- **INFORMATION SHOWN**:
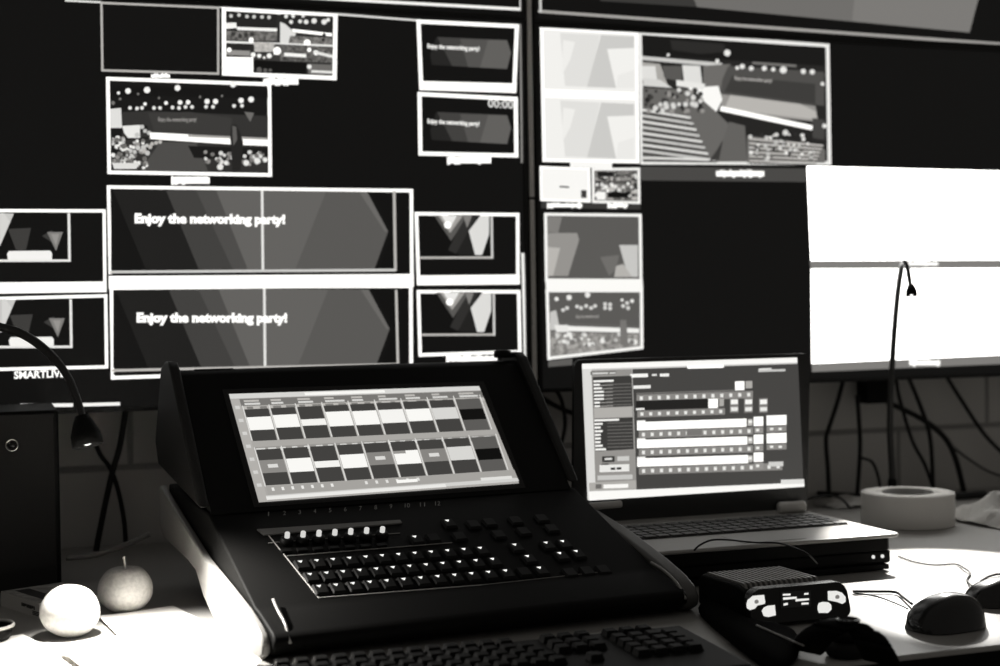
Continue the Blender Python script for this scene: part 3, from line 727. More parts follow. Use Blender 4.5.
# ================================================================== LAPTOP on a flat black docking box
def keyboard_rows(rows, cols, x0, y0, px, py, seed=0):
    return [(x0+c*px, y0+r*py) for r in range(rows) for c in range(cols)]
lz = 0.800
lap = thing('laptop', (0.943, 1.855, 0.778), 'open silver laptop showing a switcher control program on its bright screen', 'laptop')
LX0, LX1 = -0.184, 0.183; LD = -0.232
m = MB(); outl = [(LX0+.008, LD), (LX1-.008, LD), (LX1, LD+.008), (LX1, 0.004), (LX0, 0.004), (LX0, LD+.008)]
m.slab(outl, 0.0165, 0.022); base = m.build('base', mat('laptop_silver', 0.38, 0.38, spec=0.4, bump=(900, .1)), lap, bevel=0.003, seg=3)
m = MB(); m.slab([(x*0.94, y*0.96-.003) for x, y in outl], 0.0, 0.0162); m.build('underside', BLACK, lap, bevel=.001)
kb = MB().box((LX0+.020, -0.140, 0.0222), (LX1-.022, -0.030, 0.0228)).build('keyboard', SOFT, lap)
kmesh = MB().box((-.0078,-.0078,0),(.0078,.0078,.0022)).mesh('key_cap', mat('laptop_key_dark', 0.05, 0.5))
for r in range(5):
    for c in range(17):
        o = bpy.data.objects.new('key', kmesh); COL.objects.link(o); o.parent = kb; o.location = (LX0+.030+c*.0192, -.128+r*.0215, .0228)
MB().box((-.045, LD+.012, .0222), (.045, LD+.072, .0226)).build('touchpad', mat('touchpad_grey', 0.30, 0.3), lap)
# lid
lt = math.radians(86.4)
def lidM(): return Matrix.Translation((0, 0.004, 0.030)) @ Matrix.Rotation(lt-math.pi/2, 4, 'X').inverted()
LM = Matrix.Translation(lap.location) @ lidM()
lidn = (LM.to_3x3() @ Vector((0, -1, 0))).normalized()
m = MB(); pts = []
W0, W1, H0, H1, rr = LX0-.004, LX1+.000, -0.004, 0.224, .010
for cx, cy, a0 in ((W1-rr, H1-rr, 0), (W0+rr, H1-rr, 90)):
    for k in range(6): a = math.radians(a0+k*18); pts.append((cx+rr*math.cos(a), cy+rr*math.sin(a)))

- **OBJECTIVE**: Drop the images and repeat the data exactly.

- **WRITTEN ANSWER**:
Continue the Blender Python script for this scene: part 3, from line 727. More parts follow. Use Blender 4.5.
# ================================================================== LAPTOP on a flat black docking box
def keyboard_rows(rows, cols, x0, y0, px, py, seed=0):
    return [(x0+c*px, y0+r*py) for r in range(rows) for c in range(cols)]
lz = 0.800
lap = thing('laptop', (0.943, 1.855, 0.778), 'open silver laptop showing a switcher control program on its bright screen', 'laptop')
LX0, LX1 = -0.184, 0.183; LD = -0.232
m = MB(); outl = [(LX0+.008, LD), (LX1-.008, LD), (LX1, LD+.008), (LX1, 0.004), (LX0, 0.004), (LX0, LD+.008)]
m.slab(outl, 0.0165, 0.022); base = m.build('base', mat('laptop_silver', 0.38, 0.38, spec=0.4, bump=(900, .1)), lap, bevel=0.003, seg=3)
m = MB(); m.slab([(x*0.94, y*0.96-.003) for x, y in outl], 0.0, 0.0162); m.build('underside', BLACK, lap, bevel=.001)
kb = MB().box((LX0+.020, -0.140, 0.0222), (LX1-.022, -0.030, 0.0228)).build('keyboard', SOFT, lap)
kmesh = MB().box((-.0078,-.0078,0),(.0078,.0078,.0022)).mesh('key_cap', mat('laptop_key_dark', 0.05, 0.5))
for r in range(5):
    for c in range(17):
        o = bpy.data.objects.new('key', kmesh); COL.objects.link(o); o.parent = kb; o.location = (LX0+.030+c*.0192, -.128+r*.0215, .0228)
MB().box((-.045, LD+.012, .0222), (.045, LD+.072, .0226)).build('touchpad', mat('touchpad_grey', 0.30, 0.3), lap)
# lid
lt = math.radians(86.4)
def lidM(): return Matrix.Translation((0, 0.004, 0.030)) @ Matrix.Rotation(lt-math.pi/2, 4, 'X').inverted()
LM = Matrix.Translation(lap.location) @ lidM()
lidn = (LM.to_3x3() @ Vector((0, -1, 0))).normalized()
m = MB(); pts = []
W0, W1, H0, H1, rr = LX0-.004, LX1+.000, -0.004, 0.224, .010
for cx, cy, a0 in ((W1-rr, H1-rr, 0), (W0+rr, H1-rr, 90)):
    for k in range(6): a = math.radians(a0+k*18); pts.append((cx+rr*math.cos(a), cy+rr*math.sin(a)))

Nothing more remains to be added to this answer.